740.5/3–1053

Memorandum of Conversation, by the Under Secretary of State (Smith)

top secret

Participants:

  • The President
  • Netherlands Foreign Minister J.M.A.H. Luns
  • The Under Secretary—Mr. Smith
  • Ambassador Van Roijen

After the usual amenities, Mr. Luns expressed his appreciation for the aid given by the United States and its armed forces in the recent disaster in Holland1 and gave a general report of conditions. The President expressed his gratitude and then said that he had wanted the opportunity to speak about the European Defense Community. He appreciated the position which the Dutch have taken so far and said that he would like to see Holland begin to take the leadership in early ratification.

Mr. Luns said the Dutch had been concerned about the French protocols. There was a difference of opinion, in that the French argued that the protocols were within the framework of EDC, whereas the Dutch felt that they added a new element. If the French were to interpret the treaty according to their national aspirations there was no reason that the Germans would not be able to do so subsequently, and while Holland was willing and anxious to see West Germany part of the European Defense Community, there remained the apprehension [Page 762] of what might develop from a rearmed Germany under the urge of unification between the east and west. The President said that he had spoken very frankly and bluntly to Adenauer about this matter, and that he himself did not share these apprehensions. It was quite impossible for Germany alone to undertake any military adventure since, regardless of her manufacturing capacity, she did not by herself have the materials or the industrial set-up to support an independent war. He thought, subject of course to any legal qualifications which the experts might advance, that the Dutch could ratify the treaty as it now stands. This would give an added impulse to the EDC movement. Their ratification might contain the flat statement that it was contingent on no modifying protocols which would change the sense of the treaty itself. Mr.
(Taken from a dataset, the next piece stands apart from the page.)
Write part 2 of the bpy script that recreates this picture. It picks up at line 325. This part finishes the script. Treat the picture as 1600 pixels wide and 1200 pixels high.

Luns indicated that this might be a possibility which would have sympathetic reception in Holland, that the Dutch were willing and eager to complete the first vital step toward EDC.

Mr. Luns then reverted to the change in the NATO command structure. The Dutch were not particularly concerned about the additional responsibilities which would be vested in Marshal Juin, but they were concerned at the report that Juin intended to create another supreme headquarters with another French general in command of the ground forces. They understood the tactical necessity for one commander to conduct the battle in the center, and the impossibility of this same commander supervising campaigns which might take place simultaneously on the flanks. However, if Juin’s headquarters resolved itself into another supreme command with another French general commanding the ground forces, this multiplication of national interest would cause them grave concern. The President indicated that he had not visualized such an organization. He, himself, when commanding in Europe, had rejected the idea of a separate ground commander and had supervised the conduct of the action over the entire front, although he had under his command at the time massing of naval and air forces, which Marshal Juin would not have. He had visualized this change as simply to give Juin control over the tactical air organization which would operate with the ground forces. He suggested that the Under Secretary communicate with General Bradley and see what the actual situation was, at the same time assuring the Foreign Minister of his understanding of their apprehensions. He was aware of the possibility that this detachment of the American Supreme Commander from responsibility of the actual conduct of battle on the central front may arouse some apprehension that it was the beginning of a movement by the United States to disengage itself from Europe. This apprehension was groundless for the foreseeable future; the United States accepted the fact that its ground divisions, air forces and navy would be operating in and in connection with the [Page 763] European Defense Organization. The British also, although with their usual national restraint, were apparently willing to do about everything which the European states had asked so far in connection with actual collaboration.

  1. Reference was to the series of devastating floods which had afflicted the Netherlands during the winter of 1953.